The electron in a Hydrogen atom can be in 2 states, "spin up" or "spin down",
and you can differentiate between the two by using The Zeeman Effect. Also,
an atom doesn't have to stay in its ground state. If R is the radius of the
orbital of the electron in its ground state, you could also, with a very
specific amount of energy, place it in a lager orbital of radius n^2 R where
n is any integer. When the electron falls into a lower orbital, either
spontaneously or through stimulus emission as in a LASER, it will emit a
photon of light. You can tell from the amount of energy in that photon what
orbital the electron must have been in. After you have read the memory in
this way you'd need to fire a photon back at the atom to push the electron
back to it's original orbital, but there is nothing new in dynamic memory.

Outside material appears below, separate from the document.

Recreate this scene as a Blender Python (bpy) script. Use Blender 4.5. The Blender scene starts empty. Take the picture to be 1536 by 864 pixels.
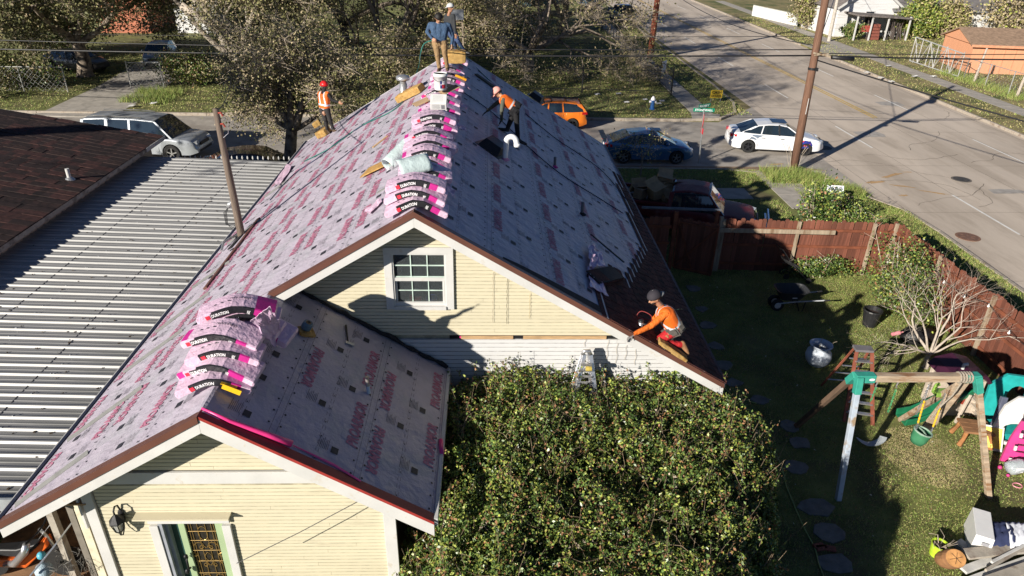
import bpy, math, random
import numpy as np
from mathutils import Vector, Matrix, noise
R = math.radians
rng = np.random.default_rng(7)
random.seed(7)
scene = bpy.context.scene
COL = scene.collection
YAW, PITCH, ROLL, FPX = R(2.28), R(27.88), R(1.29), 1051.6
CZ = 10.2
F_ = Vector((math.sin(YAW)*math.cos(PITCH), math.cos(YAW)*math.cos(PITCH), -math.sin(PITCH)))
R_ = Vector((math.cos(YAW), -math.sin(YAW), 0))
U_ = R_.cross(F_)
R2 = R_*math.cos(ROLL) + U_*math.sin(ROLL)
U2 = -R_*math.sin(ROLL) + U_*math.cos(ROLL)
cam = bpy.data.cameras.new("camera")
camo = bpy.data.objects.new("camera", cam)
COL.objects.link(camo)
mw = Matrix.Identity(4)
for i in range(3):
    mw[i][0] = R2[i]; mw[i][1] = U2[i]; mw[i][2] = -F_[i]
mw[2][3] = CZ
camo.matrix_world = mw
cam.sensor_width = 36; cam.lens = 36*FPX/1536
cam.clip_start = .1; cam.clip_end = 2000
scene.camera = camo
SUN_AZ, SUN_EL = R(45.6), R(20.8)       # direction the light travels, from +Y towards +X
world = bpy.data.worlds.new("World"); scene.world = world
world.use_nodes = True
nt = world.node_tree
sky = nt.nodes.new("ShaderNodeTexSky"); sky.sky_type = 'NISHITA'
sky.sun_disc = False
sky.sun_elevation = SUN_EL
sky.sun_rotation = SUN_AZ + math.pi      # the sun stands behind the camera, to the left
sky.air_density = .5; sky.dust_density = .1; sky.ozone_density = 4.0
bg = nt.nodes['Background']
nt.links.new(sky.outputs[0], bg.inputs[0]); bg.inputs[1].default_value = .05
sl = bpy.data.lights.new("sun", 'SUN'); sl.energy = 5.0; sl.angle = R(.5); sl.color = (1, .93, .82)
so = bpy.data.objects.new("sun", sl); COL.objects.link(so)
ldir = Vector((math.sin(SUN_AZ)*math.cos(SUN_EL), math.cos(SUN_AZ)*math.cos(SUN_EL), -math.sin(SUN_EL)))
so.rotation_euler = ldir.to_track_quat('-Z', 'Y').to_euler()
so.location = (-20, -20, 20)
scene.view_settings.view_transform = 'Standard'
scene.view_settings.look = 'None'
scene.view_settings.exposure = 0.62
scene.view_settings.gamma = 1
def _hex(c):
    return (c[0], c[1], c[2], 1)
MATS = {}
def M(name, col=None, rough=.75, var=.18, scale=6., bump=.15, bscale=60., metal=0., rnd=0., spec=.4,
      col2=None, c2amt=.5, c2scale=2., trans=0., alpha=1., coat=0., stretch=(1, 1, 1), bdist=.01, emit=0):
    """procedural material: base colour broken by two noises, optional second colour in patches, relief"""
    if name in MATS: return MATS[name]
    m = bpy.data.materials.new(name); m.use_nodes = True
    t = m.node_tree; N = t.nodes; L = t.links
    b = N['Principled BSDF']
    tc = N.new('ShaderNodeTexCoord'); mp = N.new('ShaderNodeMapping')
    mp.inputs['Scale'].default_value = stretch
    L.new(tc.outputs['Object'], mp.inputs[0])
    n1 = N.new('ShaderNodeTexNoise'); n1.inputs['Scale'].default_value = scale; n1.inputs['Detail'].default_value = 5
    L.new(mp.outputs[0], n1.inputs['Vector'])
    r1 = N.new('ShaderNodeValToRGB')
    r1.color_ramp.elements[0].position = .3; r1.color_ramp.elements[1].position = .7
    lo = [max(0, x*(1-var)) for x in col]; hi = [min(1, x*(1+var)) for x in col]
    r1.color_ramp.elements[0].color = _hex(lo); r1.color_ramp.elements[1].color = _hex(hi)
    L.new(n1.outputs['Fac'], r1.inputs[0])
    out = r1.outputs[0]
    if col2 is not None:
        n2 = N.new('ShaderNodeTexNoise'); n2.inputs['Scale'].default_value = c2scale; n2.inputs['Detail'].default_value = 7
        n2.inputs['Roughness'].default_value = .65
        L.new(mp.outputs[0], n2.inputs['Vector'])
        r2 = N.new('ShaderNodeValToRGB')
        r2.color_ramp.elements[0].position = .62-.3*c2amt; r2.color_ramp.elements[1].position = .72-.22*c2amt
        L.new(n2.outputs['Fac'], r2.inputs[0])
        mx = N.new('ShaderNodeMixRGB'); mx.inputs[2].default_value = _hex(col2)
        L.new(r2.outputs[0], mx.inputs[0]); L.new(out, mx.inputs[1]); out = mx.outputs[0]
    if rnd:
        oi = N.new('ShaderNodeObjectInfo'); mr = N.new('ShaderNodeMapRange')
        mr.inputs[3].default_value = 1-rnd; mr.inputs[4].default_value = 1+rnd
        L.new(oi.outputs['Random'], mr.inputs[0])
        hs = N.new('ShaderNodeHueSaturation'); L.new(mr.outputs[0], hs.inputs['Value']); L.new(out, hs.inputs['Color'])
        out = hs.outputs[0]
    L.new(out, b.inputs['Base Color'])
    b.inputs['Roughness'].default_value = rough
    b.inputs['Metallic'].default_value = metal
    b.inputs['Specular IOR Level'].default_value = spec
    if trans: b.inputs['Transmission Weight'].default_value = trans
    if alpha < 1: b.inputs['Alpha'].default_value = alpha
    if coat: b.inputs['Coat Weight'].default_value = coat; b.inputs['Coat Roughness'].default_value = .05
    if bump:
        n3 = N.new('ShaderNodeTexNoise'); n3.inputs['Scale'].default_value = bscale; n3.inputs['Detail'].default_value = 4
        L.new(mp.outputs[0], n3.inputs['Vector'])
        bp = N.new('ShaderNodeBump'); bp.inputs['Strength'].default_value = bump; bp.inputs['Distance'].default_value = bdist
        L.new(n3.outputs['Fac'], bp.inputs['Height']); L.new(bp.outputs[0], b.inputs['Normal'])
    MATS[name] = m
    return m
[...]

You wouldn't be limited to the electron either, you could do many of the same
sort of things with the nucleus, but you'd have to deal with Gamma rays.
And I haven't even mentioned the weird stuff the Quantum Computer people
talk about.

Drexler, the conservative engineer that he is, apparently doesn't think any
of this will be important until after the Singularity, certainly his plain
Jane Nanotechnology doesn't make use of any of these exotic possibilities.
That's why Nanotechnology is a technology not a science.